News Release: Bank Oversight Should Advance Racial, Environmental Justice

FOR IMMEDIATE RELEASE

August 8, 2022

CONTACT
Carter Dougherty
carter@ourfinancialsecurity.org
(202) 251-6700

Bank Oversight Should Advance Racial, Environmental Justice

Federal banking regulators should ensure that banks advance financial inclusion, further racial justice in lending and avoid making loans or investments that harm the environment or cause housing displacement, a group of public interest organizations argued today.

In a letter to the regulators, a group of 26 civil rights groups, financial inclusion advocates, and financial reform activists called on the Federal Deposit Insurance Corporation, the Board of Governors of the Federal Reserve, and the Office of the Comptroller of the Currency to include more robust standards for banks in their much-needed regulatory update of the Community Reinvestment Act, a 1977 law that requires banks to meet the financial services needs of the communities they serve.

“With a growing racial wealth gap and the increased threats of housing displacement and environmental destruction, it’s time to update the Community Reinvestment Act regulations to ensure that banks invest responsibly in communities of color and low-income neighborhoods,” said Caroline Nagy, senior policy counsel at Americans for Financial Reform Education Fund. “This law is the primary tool bank regulators have to meet their mandates around financial inclusion and they need to use it.” 

The group calls for a new race-conscious approach to CRA bank exams in order to remedy the harms caused by redlining and confront today’s growing racial wealth gap.

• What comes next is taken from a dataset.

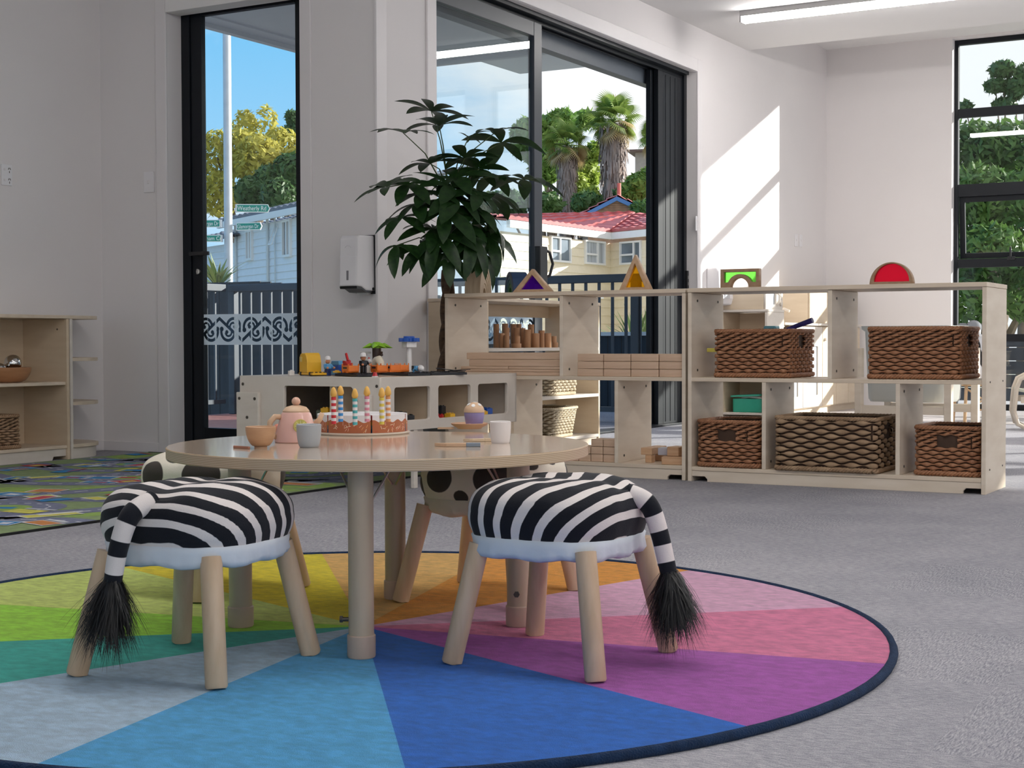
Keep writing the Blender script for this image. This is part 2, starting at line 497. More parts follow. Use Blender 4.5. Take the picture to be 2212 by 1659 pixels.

Even though the CRA was passed in response to redlining, regulators have never required banks to ensure that they’re serving communities of color. 

“Under the current regulations, banks must demonstrate that they’re serving low- and moderate-income communities,” said Nagy. “By incorporating an explicit focus on race, we can center the financial services needs of communities who have been harmed by racist banking practices and move to close the racial wealth gap.”

The group also calls for regulators to expand qualifying bank investments in climate and disaster resiliency and downgrade banks’ CRA ratings when they invest in harmful behavior, such as fair lending violations, financing housing displacement, and causing environmental harms.

The Community Reinvestment Act was passed in 1977 to end redlining, the practice where financial institutions and the U.S. government systematically denied loans and credit to people of color and immigrants. Under the CRA, bank regulators evaluate, and grade banks based on whether they are meeting the financial needs of their communities.